Detail of The Garden of False Learning Tapestry in the Metropolitan Museum of Art, January 2011
Title: The Garden of False Learning from The Table of Cebes

Designer: Based on a woodcut by David Kandel (German, ca. 1520–ca. 1596)

Date: 1550–80

Culture: French

Medium: Wool and silk on canvas (cross stitch, 48-56 per sq. in., 9 per sq. cm; tent stitch, 156-190 per sq. in., 30-36 per sq. cm.)

Dimensions: H. 110 1/2 x W. 153 1/8 inches (280.7 x 388.9 cm)
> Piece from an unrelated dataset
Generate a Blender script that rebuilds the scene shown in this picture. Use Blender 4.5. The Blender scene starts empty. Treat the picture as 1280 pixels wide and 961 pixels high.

Classification: Textiles-Embroidered

Credit Line: Gift of Constance McCann Betts, Mrs. Winston F.C. Guest, and Frasier W. McCann, 1942

Object Number: 42.193.2

This needlepoint hanging depicts a scene from the Tabula Cebetis (The Table of Cebes), a treatise long wrongly believed to have been written by Socrates' disciple Cebes that enjoyed great popularity as a Latin reader in Europe in the sixteenth and seventeenth centuries. The text describes a painting displayed in the Temple of Saturn in Thebes that showed the journey through life and the pathway to true happiness. This hanging depicts the penultimate episode in the journey: the protagonist is beckoned from his path by a woman representing False Learning. Elegant figures in courtly dress are distracted from true wisdom and happiness by dedicating too much energy to the pursuit of knowledge through debate, philosophy, geometry, astrology and alchemy, geography, astronomy, arithmetic, and music.

This hanging is one of a set of three (the others are in the Musée Jacquemart-André, Paris and the Metropolitan Museum). Their design was adapted from a woodcut illustrating The Table of Cebes made by David Kandel of Strasbourg in 1547. Notwithstanding the difference in scale (the woodcut is just over 12 by 15 inches), the designer of the embroidery borrowed the principal figures from the woodcut's central scene, inventively adding a warm palette of greens, reds, and yellows. The whole is enclosed by an imaginative border of cavorting grotesques and includes the coat of arms of the De Fenis de Prade family surrounded by the collar of the Order of Saint Michael (upper left) and a second unidentified armorial enclosed by a widow's cordeliere (upper right). With its monumental scale, this needlework is a rare surviving example of a fashion for embroideries that emulated the scale and appearance of tapestries, their more expensive woven counterparts.